Hello, world. Hello, new blog. Hello, writing what I want, when I want about the weird world I live in, which is dominated by the watching of, thinking about, writing about, talking about, and constant preoccupation with sex, mostly through the lens of modern American pornography.
You may know me already. I started my rants over a year ago on McSweeney's Internet Tendency under the heading, "The Conflicted Existence of a Female Porn Writer," and I've been penning for several porn magazines for going on three years now (some in print, one online) as a DVD reviewer, interviewer, journalist, and editor. I'm known to some as Lynsey G, to others as Miss Lagsalot, and to the near and dear as Lags; each of these names/personas writes in a different way and about different aspects of my life as practical third-wave (or post?) feminist, bisexual young woman in New York, porn aficionado, and budding human sexuality scholar. And, well, it's weird. I've always been a highly sexual and intensely curious person, and when you match those qualities with my tendency to become fiercely devoted to any person, project, or job I undertake, you end up with a serious sex writer.

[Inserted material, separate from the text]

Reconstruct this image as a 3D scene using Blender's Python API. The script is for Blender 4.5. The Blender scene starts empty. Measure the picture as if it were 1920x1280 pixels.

Thing is, I come from a red county in a rural area. I was raised by non-religious yet extremely traditional parents who were raised during the time of first-wave anti-porn feminism one the one hand, and hippies and free love on the other. My parents thought the hippies were "weird," and they never got into feminism, but the ideas their more-religious parents had nested in them, combined with the bra-burning (actually, that never really happened, but it's a damn good metaphor) radical femme-bots really got into their heads. I was taught that sex is a shameful secret, an unspoken evil that one may choose to engage in only within the confines of a legally recognized marriage between a man and a woman, end of discussion, the end, don't-ask-any-questions. I was told at the age of fourteen, when the boys started coming around my place, that if I were ever discovered to be "acting in an adult manner" with boys before I was married or completely financially independent, I would be disowned.
As a very impressionable and sensitive, yet willful and hard-headedly independent child, I took all this to heart. I was also born, it seems, with a hyperactive sex drive: from the time I was four the only books I wanted to be read at bedtime were either way above my comprehension level, or the "How Babies Are Made" kind of books. My mom got sick of reading the ones about babies, and probably freaked out by my innate perversion, and started reading me Lord of the Rings.
I realized sometime around the age of eight that I liked the idea of sex and didn't see it the same way my parents did, and though I was a precocious child who started dating and experimenting early, I was quite well behaved until well after the age of eighteen. I'd already developed a strange double-standard in my own mind: I loved sex, the idea of sex, the things that sex can say about a person and a society... but I was terrified of it. Terrified that I would become, as my parents feared, a moral degenerate, a slut, a disparate soul who'd never live up to her potential, a heathen, a damned pervert.
And yet, I couldn't keep away from it. I had many lovers as I grew up, men and women, monogamous and open, one night stands and long relationships, love affairs and trysts. But I was always quiet about them. Conflicted.
When I moved back to New York in my mid-twenties after a brief hiatus elsewhere, I was desperate for a job and was lucky to find freelance work at a porn magazine run by a friend of a friend. I started reviewing porno DVDs from such companies as Zero Tolerance, Red Light District, JM Productions, and others. And while my horizons expanded in tangles of tanned skin and confusingly over-inflated breasts, my fears about my own morality likewise exploded.
I believe that sex, and the way we think about it, record it, watch it, talk about or don't talk about it, can tell us more about ourselves than probably anything else we do. Sex is universal, basic, instinctual, sublime, and problematized at every level. I come from a background that many don't share: a natural sex lover with a very real terror of her own love. In the past three or so years I've gotten to know the world of porn intimately, though from the remove of a New Yorker in an LA-based industry. I've interviewed dozens of porn stars, read dozens of books on the subjects of pornography, human sexuality, evolutionary psychology and anatomy, and even some critical theory. I've dug myself into the sex culture, made some friends and some enemies, and I'm going to bring my personal spin on it, avoiding the company line, to you. I love to write, ramble, talk, and think... I hope you all love to read!
Join me as I rant, rave, review, interview, consider, and relate the craziness of the life of a conflicted porn writer, a female fapper, a XX-chromosomed commentator in a XXX world.